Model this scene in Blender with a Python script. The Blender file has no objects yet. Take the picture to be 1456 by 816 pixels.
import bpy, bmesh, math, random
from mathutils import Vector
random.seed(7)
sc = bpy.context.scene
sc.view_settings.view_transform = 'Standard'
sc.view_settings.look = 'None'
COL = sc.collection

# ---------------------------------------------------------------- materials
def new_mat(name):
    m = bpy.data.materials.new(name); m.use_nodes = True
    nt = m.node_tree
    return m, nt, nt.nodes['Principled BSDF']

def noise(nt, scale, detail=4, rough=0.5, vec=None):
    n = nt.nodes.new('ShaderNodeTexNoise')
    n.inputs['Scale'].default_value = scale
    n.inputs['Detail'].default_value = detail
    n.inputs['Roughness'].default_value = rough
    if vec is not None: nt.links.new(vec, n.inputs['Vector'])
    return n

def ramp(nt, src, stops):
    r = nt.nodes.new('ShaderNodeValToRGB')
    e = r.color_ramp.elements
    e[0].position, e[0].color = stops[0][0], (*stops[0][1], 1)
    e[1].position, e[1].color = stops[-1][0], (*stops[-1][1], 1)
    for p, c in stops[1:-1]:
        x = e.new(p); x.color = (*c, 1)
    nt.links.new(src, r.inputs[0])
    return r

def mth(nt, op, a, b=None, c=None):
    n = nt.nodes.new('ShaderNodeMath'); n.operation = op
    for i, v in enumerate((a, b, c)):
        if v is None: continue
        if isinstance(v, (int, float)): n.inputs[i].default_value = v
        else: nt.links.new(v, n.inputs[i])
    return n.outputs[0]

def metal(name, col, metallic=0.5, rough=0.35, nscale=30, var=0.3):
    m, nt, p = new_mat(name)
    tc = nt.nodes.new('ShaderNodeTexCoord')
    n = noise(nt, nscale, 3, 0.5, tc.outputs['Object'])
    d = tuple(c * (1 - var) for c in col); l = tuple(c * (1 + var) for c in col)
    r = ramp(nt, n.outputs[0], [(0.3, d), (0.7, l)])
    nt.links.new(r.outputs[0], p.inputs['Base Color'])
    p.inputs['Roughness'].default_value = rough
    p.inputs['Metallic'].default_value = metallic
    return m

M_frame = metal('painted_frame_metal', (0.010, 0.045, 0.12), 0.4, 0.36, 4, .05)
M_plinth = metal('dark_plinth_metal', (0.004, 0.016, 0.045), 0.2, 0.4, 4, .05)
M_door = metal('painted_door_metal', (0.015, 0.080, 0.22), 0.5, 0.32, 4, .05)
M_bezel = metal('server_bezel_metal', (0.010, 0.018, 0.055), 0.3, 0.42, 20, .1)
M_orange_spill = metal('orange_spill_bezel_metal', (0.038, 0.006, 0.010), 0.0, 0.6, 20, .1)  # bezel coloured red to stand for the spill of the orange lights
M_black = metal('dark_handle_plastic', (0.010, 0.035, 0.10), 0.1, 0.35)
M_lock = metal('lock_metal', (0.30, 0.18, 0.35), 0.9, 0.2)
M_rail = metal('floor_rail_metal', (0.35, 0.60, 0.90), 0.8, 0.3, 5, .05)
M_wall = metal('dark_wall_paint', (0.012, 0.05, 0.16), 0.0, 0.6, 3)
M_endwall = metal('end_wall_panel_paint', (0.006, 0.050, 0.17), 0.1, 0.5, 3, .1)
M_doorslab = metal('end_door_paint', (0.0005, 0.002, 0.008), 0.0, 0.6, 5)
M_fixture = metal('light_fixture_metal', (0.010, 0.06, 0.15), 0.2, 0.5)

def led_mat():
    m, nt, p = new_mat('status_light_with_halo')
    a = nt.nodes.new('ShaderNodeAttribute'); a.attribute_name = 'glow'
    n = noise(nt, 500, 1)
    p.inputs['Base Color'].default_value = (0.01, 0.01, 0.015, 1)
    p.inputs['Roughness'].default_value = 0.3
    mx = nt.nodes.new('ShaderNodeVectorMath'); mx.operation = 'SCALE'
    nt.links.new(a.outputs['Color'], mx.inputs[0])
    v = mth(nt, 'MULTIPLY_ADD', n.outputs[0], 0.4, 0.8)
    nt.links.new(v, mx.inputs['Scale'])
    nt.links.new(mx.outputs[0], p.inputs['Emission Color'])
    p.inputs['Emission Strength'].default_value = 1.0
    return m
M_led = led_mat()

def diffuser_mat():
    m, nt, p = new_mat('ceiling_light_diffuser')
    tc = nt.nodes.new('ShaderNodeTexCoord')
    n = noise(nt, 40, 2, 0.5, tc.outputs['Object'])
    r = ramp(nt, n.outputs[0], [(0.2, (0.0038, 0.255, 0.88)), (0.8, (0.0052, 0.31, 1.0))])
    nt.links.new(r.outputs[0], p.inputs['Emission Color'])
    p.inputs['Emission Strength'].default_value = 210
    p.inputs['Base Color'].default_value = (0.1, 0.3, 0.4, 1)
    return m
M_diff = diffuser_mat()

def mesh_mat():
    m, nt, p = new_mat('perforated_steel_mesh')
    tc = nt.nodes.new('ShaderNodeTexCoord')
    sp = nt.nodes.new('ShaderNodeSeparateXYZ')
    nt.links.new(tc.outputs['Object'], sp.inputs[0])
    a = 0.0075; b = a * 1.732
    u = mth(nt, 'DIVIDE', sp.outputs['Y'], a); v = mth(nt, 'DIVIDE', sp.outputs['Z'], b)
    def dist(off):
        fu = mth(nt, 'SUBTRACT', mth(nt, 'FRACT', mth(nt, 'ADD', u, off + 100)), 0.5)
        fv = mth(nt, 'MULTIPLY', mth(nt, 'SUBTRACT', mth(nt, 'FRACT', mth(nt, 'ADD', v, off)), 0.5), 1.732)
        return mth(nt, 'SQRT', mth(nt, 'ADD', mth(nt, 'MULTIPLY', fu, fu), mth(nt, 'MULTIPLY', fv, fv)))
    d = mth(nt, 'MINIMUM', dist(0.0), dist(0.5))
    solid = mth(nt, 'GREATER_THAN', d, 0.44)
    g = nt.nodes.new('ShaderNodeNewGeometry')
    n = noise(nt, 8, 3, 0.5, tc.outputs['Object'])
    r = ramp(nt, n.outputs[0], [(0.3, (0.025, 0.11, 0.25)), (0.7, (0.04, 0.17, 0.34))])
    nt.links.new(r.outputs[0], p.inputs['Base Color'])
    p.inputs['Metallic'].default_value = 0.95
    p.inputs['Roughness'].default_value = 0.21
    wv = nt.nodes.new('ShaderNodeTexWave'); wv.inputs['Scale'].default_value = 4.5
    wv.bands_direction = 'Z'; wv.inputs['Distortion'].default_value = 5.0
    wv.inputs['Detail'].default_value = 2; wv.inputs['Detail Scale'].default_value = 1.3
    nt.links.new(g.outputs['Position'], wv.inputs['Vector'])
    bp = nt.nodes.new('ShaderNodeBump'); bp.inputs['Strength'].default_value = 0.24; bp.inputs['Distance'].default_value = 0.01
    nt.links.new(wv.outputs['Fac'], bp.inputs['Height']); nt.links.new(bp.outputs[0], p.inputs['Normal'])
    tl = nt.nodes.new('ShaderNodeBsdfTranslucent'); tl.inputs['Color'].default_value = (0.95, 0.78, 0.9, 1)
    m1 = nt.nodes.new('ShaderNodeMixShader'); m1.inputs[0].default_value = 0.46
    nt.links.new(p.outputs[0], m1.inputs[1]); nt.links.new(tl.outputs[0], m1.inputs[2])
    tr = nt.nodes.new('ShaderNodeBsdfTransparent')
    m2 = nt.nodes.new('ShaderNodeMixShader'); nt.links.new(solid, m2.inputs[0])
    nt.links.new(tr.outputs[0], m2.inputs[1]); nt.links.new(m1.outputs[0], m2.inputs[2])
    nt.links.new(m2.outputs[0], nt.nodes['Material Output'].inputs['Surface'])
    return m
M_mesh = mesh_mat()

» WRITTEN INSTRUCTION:
Repeat every line of the material exactly as given.

» EXERCISE RESPONSE:
Model this scene in Blender with a Python script. The Blender file has no objects yet. Take the picture to be 1456 by 816 pixels.
import bpy, bmesh, math, random
from mathutils import Vector
random.seed(7)
sc = bpy.context.scene
sc.view_settings.view_transform = 'Standard'
sc.view_settings.look = 'None'
COL = sc.collection

# ---------------------------------------------------------------- materials
def new_mat(name):
    m = bpy.data.materials.new(name); m.use_nodes = True
    nt = m.node_tree
    return m, nt, nt.nodes['Principled BSDF']

def noise(nt, scale, detail=4, rough=0.5, vec=None):
    n = nt.nodes.new('ShaderNodeTexNoise')
    n.inputs['Scale'].default_value = scale
    n.inputs['Detail'].default_value = detail
    n.inputs['Roughness'].default_value = rough
    if vec is not None: nt.links.new(vec, n.inputs['Vector'])
    return n

def ramp(nt, src, stops):
    r = nt.nodes.new('ShaderNodeValToRGB')
    e = r.color_ramp.elements
    e[0].position, e[0].color = stops[0][0], (*stops[0][1], 1)
    e[1].position, e[1].color = stops[-1][0], (*stops[-1][1], 1)
    for p, c in stops[1:-1]:
        x = e.new(p); x.color = (*c, 1)
    nt.links.new(src, r.inputs[0])
    return r

def mth(nt, op, a, b=None, c=None):
    n = nt.nodes.new('ShaderNodeMath'); n.operation = op
    for i, v in enumerate((a, b, c)):
        if v is None: continue
        if isinstance(v, (int, float)): n.inputs[i].default_value = v
        else: nt.links.new(v, n.inputs[i])
    return n.outputs[0]

def metal(name, col, metallic=0.5, rough=0.35, nscale=30, var=0.3):
    m, nt, p = new_mat(name)
    tc = nt.nodes.new('ShaderNodeTexCoord')
    n = noise(nt, nscale, 3, 0.5, tc.outputs['Object'])
    d = tuple(c * (1 - var) for c in col); l = tuple(c * (1 + var) for c in col)
    r = ramp(nt, n.outputs[0], [(0.3, d), (0.7, l)])
    nt.links.new(r.outputs[0], p.inputs['Base Color'])
    p.inputs['Roughness'].default_value = rough
    p.inputs['Metallic'].default_value = metallic
    return m

M_frame = metal('painted_frame_metal', (0.010, 0.045, 0.12), 0.4, 0.36, 4, .05)
M_plinth = metal('dark_plinth_metal', (0.004, 0.016, 0.045), 0.2, 0.4, 4, .05)
M_door = metal('painted_door_metal', (0.015, 0.080, 0.22), 0.5, 0.32, 4, .05)
M_bezel = metal('server_bezel_metal', (0.010, 0.018, 0.055), 0.3, 0.42, 20, .1)
M_orange_spill = metal('orange_spill_bezel_metal', (0.038, 0.006, 0.010), 0.0, 0.6, 20, .1)  # bezel coloured red to stand for the spill of the orange lights
M_black = metal('dark_handle_plastic', (0.010, 0.035, 0.10), 0.1, 0.35)
M_lock = metal('lock_metal', (0.30, 0.18, 0.35), 0.9, 0.2)
M_rail = metal('floor_rail_metal', (0.35, 0.60, 0.90), 0.8, 0.3, 5, .05)
M_wall = metal('dark_wall_paint', (0.012, 0.05, 0.16), 0.0, 0.6, 3)
M_endwall = metal('end_wall_panel_paint', (0.006, 0.050, 0.17), 0.1, 0.5, 3, .1)
M_doorslab = metal('end_door_paint', (0.0005, 0.002, 0.008), 0.0, 0.6, 5)
M_fixture = metal('light_fixture_metal', (0.010, 0.06, 0.15), 0.2, 0.5)

def led_mat():
    m, nt, p = new_mat('status_light_with_halo')
    a = nt.nodes.new('ShaderNodeAttribute'); a.attribute_name = 'glow'
    n = noise(nt, 500, 1)
    p.inputs['Base Color'].default_value = (0.01, 0.01, 0.015, 1)
    p.inputs['Roughness'].default_value = 0.3
    mx = nt.nodes.new('ShaderNodeVectorMath'); mx.operation = 'SCALE'
    nt.links.new(a.outputs['Color'], mx.inputs[0])
    v = mth(nt, 'MULTIPLY_ADD', n.outputs[0], 0.4, 0.8)
    nt.links.new(v, mx.inputs['Scale'])
    nt.links.new(mx.outputs[0], p.inputs['Emission Color'])
    p.inputs['Emission Strength'].default_value = 1.0
    return m
M_led = led_mat()

def diffuser_mat():
    m, nt, p = new_mat('ceiling_light_diffuser')
    tc = nt.nodes.new('ShaderNodeTexCoord')
    n = noise(nt, 40, 2, 0.5, tc.outputs['Object'])
    r = ramp(nt, n.outputs[0], [(0.2, (0.0038, 0.255, 0.88)), (0.8, (0.0052, 0.31, 1.0))])
    nt.links.new(r.outputs[0], p.inputs['Emission Color'])
    p.inputs['Emission Strength'].default_value = 210
    p.inputs['Base Color'].default_value = (0.1, 0.3, 0.4, 1)
    return m
M_diff = diffuser_mat()

def mesh_mat():
    m, nt, p = new_mat('perforated_steel_mesh')
    tc = nt.nodes.new('ShaderNodeTexCoord')
    sp = nt.nodes.new('ShaderNodeSeparateXYZ')
    nt.links.new(tc.outputs['Object'], sp.inputs[0])
    a = 0.0075; b = a * 1.732
    u = mth(nt, 'DIVIDE', sp.outputs['Y'], a); v = mth(nt, 'DIVIDE', sp.outputs['Z'], b)
    def dist(off):
        fu = mth(nt, 'SUBTRACT', mth(nt, 'FRACT', mth(nt, 'ADD', u, off + 100)), 0.5)
        fv = mth(nt, 'MULTIPLY', mth(nt, 'SUBTRACT', mth(nt, 'FRACT', mth(nt, 'ADD', v, off)), 0.5), 1.732)
        return mth(nt, 'SQRT', mth(nt, 'ADD', mth(nt, 'MULTIPLY', fu, fu), mth(nt, 'MULTIPLY', fv, fv)))
    d = mth(nt, 'MINIMUM', dist(0.0), dist(0.5))
    solid = mth(nt, 'GREATER_THAN', d, 0.44)
    g = nt.nodes.new('ShaderNodeNewGeometry')
    n = noise(nt, 8, 3, 0.5, tc.outputs['Object'])
    r = ramp(nt, n.outputs[0], [(0.3, (0.025, 0.11, 0.25)), (0.7, (0.04, 0.17, 0.34))])
    nt.links.new(r.outputs[0], p.inputs['Base Color'])
    p.inputs['Metallic'].default_value = 0.95
    p.inputs['Roughness'].default_value = 0.21
    wv = nt.nodes.new('ShaderNodeTexWave'); wv.inputs['Scale'].default_value = 4.5
    wv.bands_direction = 'Z'; wv.inputs['Distortion'].default_value = 5.0
    wv.inputs['Detail'].default_value = 2; wv.inputs['Detail Scale'].default_value = 1.3
    nt.links.new(g.outputs['Position'], wv.inputs['Vector'])
    bp = nt.nodes.new('ShaderNodeBump'); bp.inputs['Strength'].default_value = 0.24; bp.inputs['Distance'].default_value = 0.01
    nt.links.new(wv.outputs['Fac'], bp.inputs['Height']); nt.links.new(bp.outputs[0], p.inputs['Normal'])
    tl = nt.nodes.new('ShaderNodeBsdfTranslucent'); tl.inputs['Color'].default_value = (0.95, 0.78, 0.9, 1)
    m1 = nt.nodes.new('ShaderNodeMixShader'); m1.inputs[0].default_value = 0.46
    nt.links.new(p.outputs[0], m1.inputs[1]); nt.links.new(tl.outputs[0], m1.inputs[2])
    tr = nt.nodes.new('ShaderNodeBsdfTransparent')
    m2 = nt.nodes.new('ShaderNodeMixShader'); nt.links.new(solid, m2.inputs[0])
    nt.links.new(tr.outputs[0], m2.inputs[1]); nt.links.new(m1.outputs[0], m2.inputs[2])
    nt.links.new(m2.outputs[0], nt.nodes['Material Output'].inputs['Surface'])
    return m
M_mesh = mesh_mat()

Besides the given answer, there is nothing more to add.